▶ What is asked
Identify each line containing the word "scene" and copy it.

▶ Available data
○ ○ ○ ○ ○

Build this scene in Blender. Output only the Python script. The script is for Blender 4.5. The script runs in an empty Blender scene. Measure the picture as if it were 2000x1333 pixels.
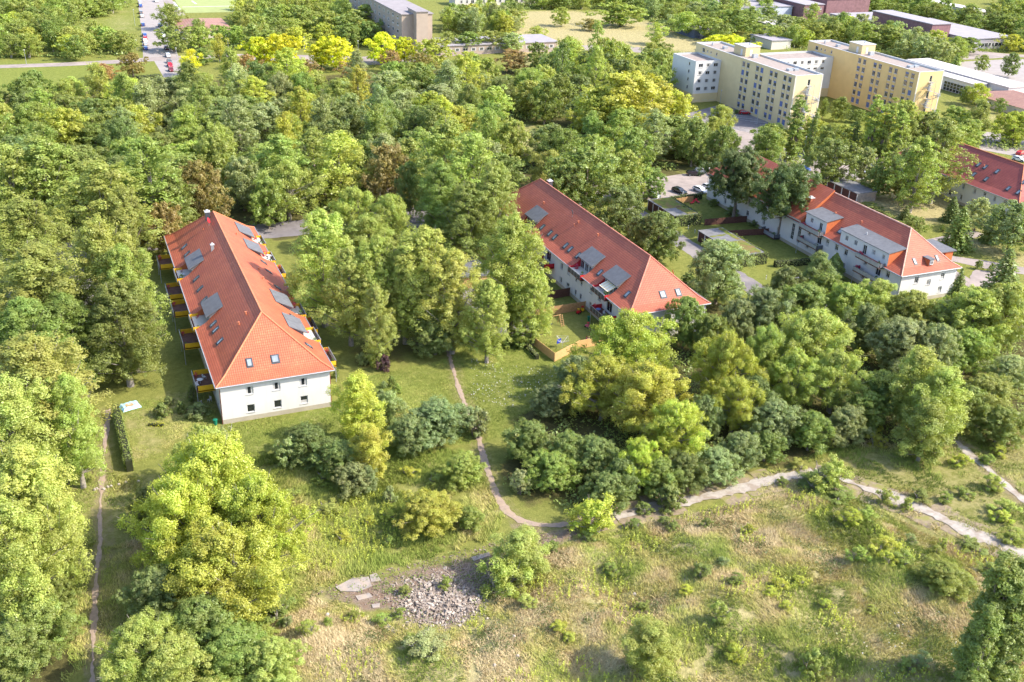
import bpy, math, random
import numpy as np
from mathutils import Vector, Matrix
R=math.radians
S=bpy.context.scene
COL=S.collection
# ------------------------------------------------------------------ camera
F_PX=2007.84; PIT,ROLL,HEAD=[R(a) for a in (26.0939,-2.3452,24.0108)]
CAMH=85.0
FW=np.array([math.sin(HEAD)*math.cos(PIT),math.cos(HEAD)*math.cos(PIT),-math.sin(PIT)])
_rt=np.array([math.cos(HEAD),-math.sin(HEAD),0.0]); _dn=np.cross(FW,_rt)
RT=_rt*math.cos(ROLL)+_dn*math.sin(ROLL); DN=-_rt*math.sin(ROLL)+_dn*math.cos(ROLL)
CAM=np.array([0,0,CAMH])
cd=bpy.data.cameras.new('camera'); co=bpy.data.objects.new('camera',cd); COL.objects.link(co)
m=Matrix(((RT[0],-DN[0],-FW[0],0),(RT[1],-DN[1],-FW[1],0),(RT[2],-DN[2],-FW[2],0),(0,0,0,1)))
co.matrix_world=Matrix.Translation((0,0,CAMH))@m
cd.sensor_width=36; cd.lens=36*F_PX/2000; cd.clip_end=5000; cd.clip_start=1
S.camera=co
def gp(px,py,z=0.0):           # point of the plane at height z seen at photo pixel
    d=RT*(px-1000)/F_PX+DN*(py-666.5)/F_PX+FW; t=(z-CAMH)/d[2]; return CAM+d*t
def proj(P):
    P=np.atleast_2d(np.asarray(P,float))-CAM; c=P@FW
    return np.stack([1000+F_PX*(P@RT)/c,666.5+F_PX*(P@DN)/c,c],1)
# ------------------------------------------------------------------ sky, sun, exposure
SUN_EL=R(42); SUN_AZ=R(32); SD=np.array([math.cos(SUN_EL)*math.cos(SUN_AZ),-math.cos(SUN_EL)*math.sin(SUN_AZ),math.sin(SUN_EL)])
w=bpy.data.worlds.new('World'); S.world=w; w.use_nodes=True
nt=w.node_tree; bg=nt.nodes['Background']; sk=nt.nodes.new('ShaderNodeTexSky'); sk.sky_type='NISHITA'; sk.sun_disc=False
sk.sun_elevation=SUN_EL; sk.sun_rotation=math.atan2(SD[0],SD[1]); sk.dust_density=1.5; sk.air_density=.8; sk.ozone_density=.5
nt.links.new(sk.outputs[0],bg.inputs[0]); bg.inputs[1].default_value=0.15
sl=bpy.data.lights.new('sun','SUN'); sl.energy=2.55; sl.angle=R(0.5); sl.color=(1,.91,.76)
so=bpy.data.objects.new('sun',sl); COL.objects.link(so); so.rotation_euler=Vector(-SD).to_track_quat('-Z','Y').to_euler()
S.view_settings.view_transform='Standard'; S.view_settings.look='None'; S.view_settings.gamma=1; S.view_settings.exposure=1.75
S.render.engine='CYCLES'
S.cycles.max_bounces=10; S.cycles.diffuse_bounces=8; S.cycles.transparent_max_bounces=4

# ------------------------------------------------------------------ materials
MATS={}
def _new(name):
    m=bpy.data.materials.new(name); m.use_nodes=True; return m,m.node_tree,m.node_tree.nodes['Principled BSDF']
def N(nt,t,**k):
    n=nt.nodes.new(t)
    for a,b in k.items():
        if a[0]=='i' and a[1:].isdigit(): n.inputs[int(a[1:])].default_value=b
        else: setattr(n,a,b)
    return n
def mix(nt,fac,a,b,mode='MIX'):
    n=nt.nodes.new('ShaderNodeMix'); n.data_type='RGBA'; n.blend_type=mode
    for s,v in ((n.inputs[0],fac),(n.inputs[6],a),(n.inputs[7],b)):
        if hasattr(v,'is_output') : nt.links.new(v,s)
        else: s.default_value=v if not isinstance(v,tuple) else (*v[:3],1)
    return n.outputs[2]
def math_(nt,op,a,b=0.0,c=0.0,clamp=False):
    n=nt.nodes.new('ShaderNodeMath'); n.operation=op; n.use_clamp=clamp
    for s,v in zip(n.inputs,(a,b,c)):
        if hasattr(v,'is_output'): nt.links.new(v,s)
        else: s.default_value=v
    return n.outputs[0]
def noise(nt,scale,detail=4,vec=None,rough=.6):
    n=nt.nodes.new('ShaderNodeTexNoise'); n.inputs['Scale'].default_value=scale; n.inputs['Detail'].default_value=detail; n.inputs['Roughness'].default_value=rough
    if vec is None:
        g=nt.nodes.new('ShaderNodeNewGeometry'); vec=g.outputs['Position']
    nt.links.new(vec,n.inputs['Vector']); return n.outputs[0]
def ramp(nt,fac,lo,hi):
    n=nt.nodes.new('ShaderNodeMapRange'); n.inputs[1].default_value=lo; n.inputs[2].default_value=hi; n.clamp=True
    nt.links.new(fac,n.inputs[0]); return n.outputs[0]
def mat(name,c,rough=.8,var=.25,scale=1.5,metal=0,spec=.3,bump=0,c2=None,scale2=.25):
    if name in MATS: return MATS[name]
    m,nt,p=_new(name); f=noise(nt,scale); dark=tuple(v*(1-var) for v in c)
    lite=tuple(min(1,v*(1+var*.6)) for v in c)
    col=mix(nt,ramp(nt,f,.3,.7),dark,lite)
    if c2: col=mix(nt,ramp(nt,noise(nt,scale2,5),.48,.62),col,c2)
    nt.links.new(col,p.inputs['Base Color']); p.inputs['Roughness'].default_value=rough; p.inputs['Metallic'].default_value=metal
    p.inputs['Specular IOR Level'].default_value=spec
    if bump:
        b=nt.nodes.new('ShaderNodeBump'); b.inputs['Strength'].default_value=bump; b.inputs['Distance'].default_value=.1
        nt.links.new(noise(nt,scale*4),b.inputs['Height']); nt.links.new(b.outputs[0],p.inputs['Normal'])
    MATS[name]=m; return m
def paint(name,rough=.25,metal=.0):          # colour comes from the object
    m,nt,p=_new(name); o=nt.nodes.new('ShaderNodeObjectInfo'); nt.links.new(o.outputs['Color'],p.inputs['Base Color'])
    p.inputs['Roughness'].default_value=rough; p.inputs['Coat Weight'].default_value=.6; MATS[name]=m; return m
def tile_mat(name,c,course=.42,colw=.34):
    m,nt,p=_new(name); uv=nt.nodes.new('ShaderNodeUVMap'); uv.uv_map='uv'; s=nt.nodes.new('ShaderNodeSeparateXYZ'); nt.links.new(uv.outputs[0],s.inputs[0])
    fv=math_(nt,'FRACT',math_(nt,'DIVIDE',s.outputs[1],course)); fu=math_(nt,'FRACT',math_(nt,'DIVIDE',s.outputs[0],colw))
    joint=math_(nt,'LESS_THAN',fv,.2); jc=math_(nt,'LESS_THAN',fu,.24)
    wn=nt.nodes.new('ShaderNodeTexWhiteNoise'); wn.noise_dimensions='2D'
    cmb=nt.nodes.new('ShaderNodeCombineXYZ'); nt.links.new(math_(nt,'FLOOR',math_(nt,'DIVIDE',s.outputs[0],colw)),cmb.inputs[0]); nt.links.new(math_(nt,'FLOOR',math_(nt,'DIVIDE',s.outputs[1],course)),cmb.inputs[1]); nt.links.new(cmb.outputs[0],wn.inputs[0])
    col=mix(nt,wn.outputs[0],tuple(v*.86 for v in c),tuple(min(1,v*1.12) for v in c))
    col=mix(nt,ramp(nt,noise(nt,.3,6,rough=.7),.38,.62),col,(c[0]*.82,c[1]*.76,c[2]*.80))
    col=mix(nt,ramp(nt,noise(nt,2.5,6),.55,.8),col,(c[0]*.72,c[1]*.75,c[2]*.8))
    col=mix(nt,math_(nt,'MULTIPLY',joint,.55),col,tuple(v*.34 for v in c)); col=mix(nt,math_(nt,'MULTIPLY',jc,.28),col,tuple(v*.45 for v in c))
    nt.links.new(col,p.inputs['Base Color']); p.inputs['Roughness'].default_value=.62; p.inputs['Specular IOR Level'].default_value=.35
    hgt=math_(nt,'ADD',math_(nt,'MULTIPLY',math_(nt,'SINE',math_(nt,'MULTIPLY',fu,6.283)),.5),math_(nt,'MULTIPLY',fv,-1.0))
    b=nt.nodes.new('ShaderNodeBump'); b.inputs['Strength'].default_value=.5; b.inputs['Distance'].default_value=.04
    nt.links.new(hgt,b.inputs['Height']); nt.links.new(b.outputs[0],p.inputs['Normal']); MATS[name]=m; return m
def leaf_mat(name,trans=.48,hue=.0):
    m,nt,p=_new(name); nt.nodes.remove(p); out=nt.nodes['Material Output']
    o=nt.nodes.new('ShaderNodeObjectInfo'); a=nt.nodes.new('ShaderNodeAttribute'); a.attribute_name='v'
    hs=nt.nodes.new('ShaderNodeHueSaturation'); nt.links.new(o.outputs['Color'],hs.inputs['Color'])
    nt.links.new(math_(nt,'ADD',math_(nt,'MULTIPLY',a.outputs['Fac'],.045),.478),hs.inputs['Hue'])
    nt.links.new(math_(nt,'ADD',math_(nt,'MULTIPLY',a.outputs['Fac'],.6),.85),hs.inputs['Value']); hs.inputs['Saturation'].default_value=1.0
    d=nt.nodes.new('ShaderNodeBsdfDiffuse'); t=nt.nodes.new('ShaderNodeBsdfTranslucent'); g=nt.nodes.new('ShaderNodeBsdfGlossy'); g.inputs['Roughness'].default_value=.42; g.inputs['Color'].default_value=(.9,1,.95,1)
    nt.links.new(hs.outputs[0],d.inputs[0]); nt.links.new(mix(nt,1.0,hs.outputs[0],(1.0,1.0,.45),'MULTIPLY'),t.inputs[0])
    m1=nt.nodes.new('ShaderNodeMixShader'); m1.inputs[0].default_value=trans; nt.links.new(d.outputs[0],m1.inputs[1]); nt.links.new(t.outputs[0],m1.inputs[2])
    m2=nt.nodes.new('ShaderNodeMixShader'); m2.inputs[0].default_value=.022; nt.links.new(m1.outputs[0],m2.inputs[1]); nt.links.new(g.outputs[0],m2.inputs[2])
    nt.links.new(m2.outputs[0],out.inputs[0]); MATS[name]=m; return m
LEAF=leaf_mat('leaf'); PAINT=paint('car_paint')
TILE_A=tile_mat('tile_orange',(.48,.128,.062)); TILE_C=tile_mat('tile_red',(.43,.118,.066)); TILE_D=tile_mat('tile_dark_red',(.31,.08,.065))
def wall_mat(name,c):
    m,nt,p=_new(name); g=nt.nodes.new('ShaderNodeNewGeometry'); mp=nt.nodes.new('ShaderNodeMapping'); mp.inputs['Scale'].default_value=(2.2,2.2,.18); nt.links.new(g.outputs['Position'],mp.inputs[0])
    st=ramp(nt,noise(nt,1.0,5,mp.outputs[0]),.52,.75); col=mix(nt,ramp(nt,noise(nt,.5,5),.3,.7),tuple(v*.94 for v in c),c); col=mix(nt,math_(nt,'MULTIPLY',st,.35),col,tuple(v*.72 for v in c))
    nt.links.new(col,p.inputs['Base Color']); p.inputs['Roughness'].default_value=.92; p.inputs['Specular IOR Level'].default_value=.2; MATS[name]=m; return m
M_wall=wall_mat('render_white',(.61,.595,.58)); M_plinth=mat('plinth_beige',(.38,.34,.27),.9,.12,.8)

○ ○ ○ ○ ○

▶ Correct response
Build this scene in Blender. Output only the Python script. The script is for Blender 4.5. The script runs in an empty Blender scene. Measure the picture as if it were 2000x1333 pixels.
S=bpy.context.scene